Nell’articolo “La legittimità e il filo spezzato” pubblicato lo scorso 28 marzo sostenevo come la nuova legge elettorale – se mai verrà – dovrebbe forse privilegiare la rappresentatività più che la governabilità, considerato che l’esigenza principale oggi sembra essere la rilegittimazione della politica agli occhi dei cittadini non tanto la mera capacità dei governi di restare in carica.

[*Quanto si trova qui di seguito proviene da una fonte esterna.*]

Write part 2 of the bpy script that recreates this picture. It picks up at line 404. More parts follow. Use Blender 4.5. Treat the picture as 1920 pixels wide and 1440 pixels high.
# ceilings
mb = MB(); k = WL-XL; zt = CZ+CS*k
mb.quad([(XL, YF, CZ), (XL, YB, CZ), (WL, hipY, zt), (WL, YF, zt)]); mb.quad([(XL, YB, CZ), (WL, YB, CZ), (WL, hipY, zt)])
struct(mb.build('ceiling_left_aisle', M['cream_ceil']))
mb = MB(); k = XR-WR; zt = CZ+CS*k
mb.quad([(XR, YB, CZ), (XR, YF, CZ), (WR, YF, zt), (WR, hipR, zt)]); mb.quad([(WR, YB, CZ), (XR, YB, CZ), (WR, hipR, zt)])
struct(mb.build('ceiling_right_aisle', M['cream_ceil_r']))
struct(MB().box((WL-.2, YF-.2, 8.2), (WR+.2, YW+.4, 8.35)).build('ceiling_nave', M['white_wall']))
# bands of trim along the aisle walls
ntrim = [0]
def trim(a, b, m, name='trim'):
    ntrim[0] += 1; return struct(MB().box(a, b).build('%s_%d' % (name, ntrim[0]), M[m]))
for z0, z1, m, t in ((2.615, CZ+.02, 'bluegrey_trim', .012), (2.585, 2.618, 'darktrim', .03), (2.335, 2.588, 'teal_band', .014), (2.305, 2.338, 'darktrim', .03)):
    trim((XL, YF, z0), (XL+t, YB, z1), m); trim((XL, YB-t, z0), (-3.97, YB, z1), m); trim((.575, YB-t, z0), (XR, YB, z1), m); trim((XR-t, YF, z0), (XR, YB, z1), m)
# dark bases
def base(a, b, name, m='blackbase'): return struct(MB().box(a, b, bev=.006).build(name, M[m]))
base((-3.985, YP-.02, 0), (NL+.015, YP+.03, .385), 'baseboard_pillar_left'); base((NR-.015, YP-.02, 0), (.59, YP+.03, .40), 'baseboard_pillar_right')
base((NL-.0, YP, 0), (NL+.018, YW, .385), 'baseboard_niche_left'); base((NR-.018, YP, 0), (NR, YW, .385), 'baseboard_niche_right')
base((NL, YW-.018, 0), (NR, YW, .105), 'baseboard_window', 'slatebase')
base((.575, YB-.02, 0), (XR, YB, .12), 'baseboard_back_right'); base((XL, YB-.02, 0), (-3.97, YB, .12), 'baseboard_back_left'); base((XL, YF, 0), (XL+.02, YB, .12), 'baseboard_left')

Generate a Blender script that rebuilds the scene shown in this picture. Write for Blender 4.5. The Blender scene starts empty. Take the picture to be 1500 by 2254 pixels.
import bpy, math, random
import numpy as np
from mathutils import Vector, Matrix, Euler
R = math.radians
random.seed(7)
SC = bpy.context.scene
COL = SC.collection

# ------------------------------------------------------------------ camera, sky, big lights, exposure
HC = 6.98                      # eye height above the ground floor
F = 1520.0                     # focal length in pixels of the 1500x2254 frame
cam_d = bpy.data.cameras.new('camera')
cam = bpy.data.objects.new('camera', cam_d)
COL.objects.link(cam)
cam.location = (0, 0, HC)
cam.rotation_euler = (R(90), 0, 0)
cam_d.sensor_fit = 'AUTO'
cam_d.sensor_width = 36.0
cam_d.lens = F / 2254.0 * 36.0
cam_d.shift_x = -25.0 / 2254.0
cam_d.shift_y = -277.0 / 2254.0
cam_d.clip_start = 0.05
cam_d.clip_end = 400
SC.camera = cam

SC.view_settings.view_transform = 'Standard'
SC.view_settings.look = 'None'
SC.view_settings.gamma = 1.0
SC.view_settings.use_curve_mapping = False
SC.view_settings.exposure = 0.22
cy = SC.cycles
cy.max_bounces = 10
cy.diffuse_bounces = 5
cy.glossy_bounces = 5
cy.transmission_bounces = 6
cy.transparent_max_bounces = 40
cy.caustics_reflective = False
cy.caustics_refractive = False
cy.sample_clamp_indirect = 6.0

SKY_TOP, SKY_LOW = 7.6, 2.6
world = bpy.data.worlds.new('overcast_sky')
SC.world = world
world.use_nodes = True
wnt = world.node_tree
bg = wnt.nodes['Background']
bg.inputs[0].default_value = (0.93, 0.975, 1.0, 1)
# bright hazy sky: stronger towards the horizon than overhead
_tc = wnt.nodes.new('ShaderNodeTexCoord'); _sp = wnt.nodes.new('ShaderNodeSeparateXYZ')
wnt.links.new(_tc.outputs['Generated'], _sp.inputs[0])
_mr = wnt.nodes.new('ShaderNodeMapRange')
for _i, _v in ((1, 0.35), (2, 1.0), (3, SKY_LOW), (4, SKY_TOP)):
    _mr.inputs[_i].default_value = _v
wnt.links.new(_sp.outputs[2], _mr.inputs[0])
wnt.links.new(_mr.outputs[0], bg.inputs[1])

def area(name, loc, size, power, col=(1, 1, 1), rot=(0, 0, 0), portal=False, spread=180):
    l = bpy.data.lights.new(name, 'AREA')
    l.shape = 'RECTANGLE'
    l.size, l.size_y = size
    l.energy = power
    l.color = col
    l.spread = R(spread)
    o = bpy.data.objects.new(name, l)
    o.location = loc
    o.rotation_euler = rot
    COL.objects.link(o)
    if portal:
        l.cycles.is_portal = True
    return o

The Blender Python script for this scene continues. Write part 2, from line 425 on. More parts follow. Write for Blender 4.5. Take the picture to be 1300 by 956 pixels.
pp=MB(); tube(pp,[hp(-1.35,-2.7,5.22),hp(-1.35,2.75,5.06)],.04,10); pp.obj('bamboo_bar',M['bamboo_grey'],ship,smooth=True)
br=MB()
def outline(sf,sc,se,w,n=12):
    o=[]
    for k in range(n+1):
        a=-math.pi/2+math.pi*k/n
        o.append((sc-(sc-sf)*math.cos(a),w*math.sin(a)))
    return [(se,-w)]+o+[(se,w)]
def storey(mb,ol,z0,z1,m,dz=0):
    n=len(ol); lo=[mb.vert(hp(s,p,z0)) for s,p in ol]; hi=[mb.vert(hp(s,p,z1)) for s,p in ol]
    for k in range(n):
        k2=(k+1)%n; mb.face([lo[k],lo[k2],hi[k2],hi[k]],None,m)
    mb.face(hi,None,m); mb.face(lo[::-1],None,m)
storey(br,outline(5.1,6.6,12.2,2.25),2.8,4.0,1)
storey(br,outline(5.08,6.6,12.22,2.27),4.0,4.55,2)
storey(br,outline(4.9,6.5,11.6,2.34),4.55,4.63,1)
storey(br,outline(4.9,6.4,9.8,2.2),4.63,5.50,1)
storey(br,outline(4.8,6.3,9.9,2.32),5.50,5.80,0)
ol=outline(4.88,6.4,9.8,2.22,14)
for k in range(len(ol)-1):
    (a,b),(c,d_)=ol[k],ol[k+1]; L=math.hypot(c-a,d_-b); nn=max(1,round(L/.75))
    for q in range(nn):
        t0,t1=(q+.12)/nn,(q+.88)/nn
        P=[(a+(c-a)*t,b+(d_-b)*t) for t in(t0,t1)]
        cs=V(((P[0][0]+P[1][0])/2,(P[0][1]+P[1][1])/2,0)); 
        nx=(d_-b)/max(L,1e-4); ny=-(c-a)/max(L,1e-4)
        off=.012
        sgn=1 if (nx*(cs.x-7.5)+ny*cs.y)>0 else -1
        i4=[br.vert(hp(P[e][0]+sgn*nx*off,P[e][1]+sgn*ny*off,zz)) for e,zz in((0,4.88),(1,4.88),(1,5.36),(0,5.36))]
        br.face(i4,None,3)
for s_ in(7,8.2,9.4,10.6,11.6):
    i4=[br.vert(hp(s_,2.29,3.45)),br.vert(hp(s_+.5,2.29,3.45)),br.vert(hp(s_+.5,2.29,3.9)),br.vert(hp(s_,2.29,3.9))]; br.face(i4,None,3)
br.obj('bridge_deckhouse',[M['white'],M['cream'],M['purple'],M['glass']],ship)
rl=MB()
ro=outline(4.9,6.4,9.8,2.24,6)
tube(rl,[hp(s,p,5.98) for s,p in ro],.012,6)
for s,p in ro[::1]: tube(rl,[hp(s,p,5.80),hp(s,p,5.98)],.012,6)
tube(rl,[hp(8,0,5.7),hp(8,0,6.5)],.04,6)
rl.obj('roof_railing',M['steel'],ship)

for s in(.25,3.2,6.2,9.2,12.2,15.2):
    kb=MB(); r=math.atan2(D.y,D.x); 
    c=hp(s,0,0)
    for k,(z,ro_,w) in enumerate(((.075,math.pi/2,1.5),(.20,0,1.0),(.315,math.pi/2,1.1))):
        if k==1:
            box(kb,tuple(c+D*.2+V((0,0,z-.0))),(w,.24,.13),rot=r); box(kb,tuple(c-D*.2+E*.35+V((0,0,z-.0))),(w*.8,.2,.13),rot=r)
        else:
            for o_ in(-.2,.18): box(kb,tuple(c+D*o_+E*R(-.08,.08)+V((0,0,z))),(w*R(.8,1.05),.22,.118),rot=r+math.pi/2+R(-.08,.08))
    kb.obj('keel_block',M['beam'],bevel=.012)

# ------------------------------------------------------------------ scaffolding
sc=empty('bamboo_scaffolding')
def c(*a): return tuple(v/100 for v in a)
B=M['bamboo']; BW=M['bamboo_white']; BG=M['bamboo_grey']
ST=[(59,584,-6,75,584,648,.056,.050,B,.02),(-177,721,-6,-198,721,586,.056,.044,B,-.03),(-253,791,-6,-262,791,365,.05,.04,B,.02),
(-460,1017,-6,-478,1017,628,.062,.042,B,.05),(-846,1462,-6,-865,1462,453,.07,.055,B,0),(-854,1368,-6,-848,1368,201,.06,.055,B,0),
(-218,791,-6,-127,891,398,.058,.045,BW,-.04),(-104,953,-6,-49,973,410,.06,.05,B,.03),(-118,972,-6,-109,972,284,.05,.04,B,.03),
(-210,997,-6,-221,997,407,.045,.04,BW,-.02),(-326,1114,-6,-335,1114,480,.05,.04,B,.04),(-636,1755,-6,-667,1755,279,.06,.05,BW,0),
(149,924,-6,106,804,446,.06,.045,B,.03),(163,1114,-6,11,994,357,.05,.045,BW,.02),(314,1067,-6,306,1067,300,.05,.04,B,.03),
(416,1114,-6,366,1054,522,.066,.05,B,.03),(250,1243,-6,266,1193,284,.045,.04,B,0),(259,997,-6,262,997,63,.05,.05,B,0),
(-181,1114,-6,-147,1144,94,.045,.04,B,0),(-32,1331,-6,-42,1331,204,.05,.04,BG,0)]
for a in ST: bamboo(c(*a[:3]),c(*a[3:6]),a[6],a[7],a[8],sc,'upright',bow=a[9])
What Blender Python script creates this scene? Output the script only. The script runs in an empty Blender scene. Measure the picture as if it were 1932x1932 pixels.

Partendo da queste riflessioni, lo scorso sabato ho coordinato un incontro pubblico tra esponenti dei principali partiti politici al fine di comprendere la direzione che sta prendendo il dibattito istituzionale su un tema tanto ostico quanto rilevante. Per prepararmi meglio ho cercato di schedare le principali proposte di legge depositate alla Camera negli ultimi 6 mesi (tralasciando dunque il Senato e quelle precedenti all’autunno) nella convinzione che fossero sufficienti a fornire un quadro esaustivo delle posizioni in campo. La tabella che ne ho ricavato è la seguente:
Da quanto ho potuto comprendere – perché non sempre è chiarissimo quello che un testo di legge vuole ottenere – esistono tre posizioni dominanti: le “riletture” dell’Italicum (cioè sistemi che si innestano nel modello uscito mutilato dall’ultima sentenza della Consulta); il Mattarellum, le “50 sfumature di Provincellum” e una proposta – solitaria – per il “doppio turno alla francese”.
Da uno sguardo rapido si direbbe che la soluzione non esiste… ogni partito ha una proposta diversa e dentro il PD le proposte variano in base alle correnti. E allora dobbiamo in qualche maniera riaggregare i temi e abbandonare l’organicità delle proposte: Premio di maggioranza Si o No; collegi uninominali Si o No; Capilista bloccati Si o No; sbarramento Si o No e Coalizioni Si o No.
Esiste una maggioranza netta favorevole al premio: PD – M5S – FI -LN – FdI e quindi su questo punto non dovrebbe esserci troppo contrasto. Esiste inoltre una potenziale maggioranza a favore del riparto dei seggi su base dei collegi uninominale (tutti i sostenitori del Mattarellum più quelli del Provincellum: PD – Art.1 – LN – FI più alcuni battitori liberi). Inoltre, pare chiaro il diffuso supporto a formule di riparto tendenzialmente proporzionali (più o meno corrette), tutte compatibili con i collegi uninominali.
Insomma, il potenziale punto di unione potrebbe essere premio + collegi + riparto proporzionale e sbarramento al 3%: tutti avrebbero avuto qualcosa e tutti avrebbero dovuto cedere qualcosa. Ma non è così facile e individuo il bug che potrebbe far saltare il sistema: a chi andrebbe il premio? alla lista o alle coalizioni?
E’ questo il vero punto politico focale. Perché è chiaro che se il premio viene dato alle coalizioni si alza la possibilità di raggiungerlo e quindi riportare il sistema in sicurezza. Però il premio alle coalizioni ha due nemici forti, forse insormontabili. Il primo è il Movimento 5 Stelle che ha una contrarietà ideologica a qualsiasi forma di alleanza con qualsivoglia soggetto politico e dunque non può certo supportare una soluzione che ne riduce drasticamente le chance di vittoria. Il secondo è Matteo Renzi: un premio di coalizione obbligherebbe ad una scelta prima del voto (pertanto, fine della politica delle “mani libere”) e soprattutto alla riapertura di un “cantiere” a sinistra, dove tutti si odiano e tutti sono odiati. Inoltre la costruzione di una “coalizione plurale” al sapore ulivista potrebbe difficilmente essere presieduta ancora da Renzi, perché i rapporti di fiducia sono importanti e il peso dello stile di governo fortemente divisivo e personalistico che ha caratterizzato il triennio renziano a Palazzo Chigi non sembra compatibile con la necessità diplomatica di far funzionare un accordo tra soggetti assai diversi.
Un governo di coalizione a guida PD finirebbe probabilmente per essere presieduto da altri leader. Forse Gentiloni, che in fondo non sta facendo male. Oppure Franceschini. Sarà per questo che lo scaltro Dario è sostenitore del premio alla coalizione e non alla lista? Ah, saperlo!